What needs to be done
The data follows this line. Copy verbatim the line with "0.515), 0.4, fine=0.05)" and each line after it to the end.

Recorded information
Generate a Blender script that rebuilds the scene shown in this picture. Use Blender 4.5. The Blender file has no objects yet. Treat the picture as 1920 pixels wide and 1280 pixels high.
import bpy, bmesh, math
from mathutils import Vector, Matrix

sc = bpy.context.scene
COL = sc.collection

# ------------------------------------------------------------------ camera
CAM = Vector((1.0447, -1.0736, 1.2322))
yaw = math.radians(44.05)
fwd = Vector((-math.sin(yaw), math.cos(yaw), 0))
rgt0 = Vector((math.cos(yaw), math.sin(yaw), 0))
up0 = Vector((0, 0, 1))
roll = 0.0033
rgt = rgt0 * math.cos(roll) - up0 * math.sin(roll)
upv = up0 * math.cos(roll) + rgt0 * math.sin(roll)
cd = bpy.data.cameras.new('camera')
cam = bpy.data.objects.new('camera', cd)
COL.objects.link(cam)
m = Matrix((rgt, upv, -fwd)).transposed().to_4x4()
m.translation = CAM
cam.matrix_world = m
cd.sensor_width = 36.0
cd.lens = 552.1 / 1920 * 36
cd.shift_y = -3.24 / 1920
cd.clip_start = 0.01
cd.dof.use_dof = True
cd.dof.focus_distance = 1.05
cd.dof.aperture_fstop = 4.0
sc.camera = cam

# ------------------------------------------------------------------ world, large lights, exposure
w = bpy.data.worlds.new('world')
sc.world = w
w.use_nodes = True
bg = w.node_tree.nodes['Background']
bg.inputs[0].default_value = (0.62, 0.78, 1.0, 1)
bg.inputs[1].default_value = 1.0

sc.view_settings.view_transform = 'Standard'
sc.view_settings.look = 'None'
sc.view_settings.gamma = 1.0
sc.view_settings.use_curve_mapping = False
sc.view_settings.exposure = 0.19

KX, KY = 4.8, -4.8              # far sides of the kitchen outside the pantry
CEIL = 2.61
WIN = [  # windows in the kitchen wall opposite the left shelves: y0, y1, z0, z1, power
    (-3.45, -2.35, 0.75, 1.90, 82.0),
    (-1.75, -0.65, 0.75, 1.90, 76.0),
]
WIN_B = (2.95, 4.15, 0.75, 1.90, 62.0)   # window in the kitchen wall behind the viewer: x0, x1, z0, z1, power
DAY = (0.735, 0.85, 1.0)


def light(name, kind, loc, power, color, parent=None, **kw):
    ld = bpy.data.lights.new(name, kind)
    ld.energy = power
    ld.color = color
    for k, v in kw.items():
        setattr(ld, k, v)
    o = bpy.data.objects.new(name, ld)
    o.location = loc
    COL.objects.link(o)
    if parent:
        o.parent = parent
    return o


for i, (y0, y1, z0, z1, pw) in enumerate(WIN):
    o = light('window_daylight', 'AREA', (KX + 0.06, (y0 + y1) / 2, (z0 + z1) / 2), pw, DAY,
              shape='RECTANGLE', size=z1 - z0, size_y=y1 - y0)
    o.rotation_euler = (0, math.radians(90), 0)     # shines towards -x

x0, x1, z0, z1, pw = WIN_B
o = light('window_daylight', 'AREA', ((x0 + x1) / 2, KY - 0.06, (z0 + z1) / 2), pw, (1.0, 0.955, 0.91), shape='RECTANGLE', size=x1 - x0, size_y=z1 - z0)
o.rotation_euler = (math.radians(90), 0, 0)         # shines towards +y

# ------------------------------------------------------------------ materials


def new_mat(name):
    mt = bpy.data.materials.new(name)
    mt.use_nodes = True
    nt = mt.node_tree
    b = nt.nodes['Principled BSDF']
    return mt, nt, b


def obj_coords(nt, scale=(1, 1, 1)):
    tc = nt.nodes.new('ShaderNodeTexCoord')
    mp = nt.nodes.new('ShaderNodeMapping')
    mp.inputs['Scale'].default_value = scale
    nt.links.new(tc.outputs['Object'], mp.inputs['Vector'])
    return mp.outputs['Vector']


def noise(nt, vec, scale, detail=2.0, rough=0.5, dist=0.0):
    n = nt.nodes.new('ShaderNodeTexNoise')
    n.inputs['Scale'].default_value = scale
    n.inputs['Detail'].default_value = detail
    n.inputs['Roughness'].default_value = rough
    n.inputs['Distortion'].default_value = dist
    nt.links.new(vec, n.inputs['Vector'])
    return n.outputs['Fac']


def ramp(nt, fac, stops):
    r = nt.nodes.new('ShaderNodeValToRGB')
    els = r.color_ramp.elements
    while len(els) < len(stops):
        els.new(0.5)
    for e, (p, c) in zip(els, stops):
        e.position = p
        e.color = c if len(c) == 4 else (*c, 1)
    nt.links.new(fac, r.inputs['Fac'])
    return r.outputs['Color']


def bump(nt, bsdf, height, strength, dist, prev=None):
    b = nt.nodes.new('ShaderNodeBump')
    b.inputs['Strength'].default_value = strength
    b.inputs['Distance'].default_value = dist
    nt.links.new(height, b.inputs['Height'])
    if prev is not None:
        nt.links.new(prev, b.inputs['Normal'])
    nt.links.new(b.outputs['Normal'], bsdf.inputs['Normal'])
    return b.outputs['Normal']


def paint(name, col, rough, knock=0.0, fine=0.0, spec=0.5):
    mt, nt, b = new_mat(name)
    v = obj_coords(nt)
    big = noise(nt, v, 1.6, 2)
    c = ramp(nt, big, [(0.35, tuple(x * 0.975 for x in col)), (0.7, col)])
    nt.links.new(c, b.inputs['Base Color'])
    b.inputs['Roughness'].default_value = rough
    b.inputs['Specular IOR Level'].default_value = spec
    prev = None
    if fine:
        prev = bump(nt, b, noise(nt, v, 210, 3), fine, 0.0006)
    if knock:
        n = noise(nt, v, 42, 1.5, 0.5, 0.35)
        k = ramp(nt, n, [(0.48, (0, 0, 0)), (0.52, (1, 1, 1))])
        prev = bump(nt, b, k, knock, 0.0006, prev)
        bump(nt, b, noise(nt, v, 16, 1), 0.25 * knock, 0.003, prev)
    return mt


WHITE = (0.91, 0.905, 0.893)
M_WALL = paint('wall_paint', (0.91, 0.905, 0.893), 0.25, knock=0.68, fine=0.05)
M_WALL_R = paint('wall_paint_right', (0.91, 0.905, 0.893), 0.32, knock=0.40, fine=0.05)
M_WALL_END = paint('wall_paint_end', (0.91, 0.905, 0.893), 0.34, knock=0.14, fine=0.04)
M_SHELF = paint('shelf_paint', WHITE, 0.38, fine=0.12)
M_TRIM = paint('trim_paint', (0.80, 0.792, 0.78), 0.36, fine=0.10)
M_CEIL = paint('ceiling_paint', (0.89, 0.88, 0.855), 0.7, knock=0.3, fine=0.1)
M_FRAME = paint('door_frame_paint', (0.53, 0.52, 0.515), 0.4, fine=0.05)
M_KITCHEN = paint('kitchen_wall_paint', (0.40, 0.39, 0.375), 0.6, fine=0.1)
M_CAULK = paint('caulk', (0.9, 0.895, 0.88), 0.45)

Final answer
M_FRAME = paint('door_frame_paint', (0.53, 0.52, 0.515), 0.4, fine=0.05)
M_KITCHEN = paint('kitchen_wall_paint', (0.40, 0.39, 0.375), 0.6, fine=0.1)
M_CAULK = paint('caulk', (0.9, 0.895, 0.88), 0.45)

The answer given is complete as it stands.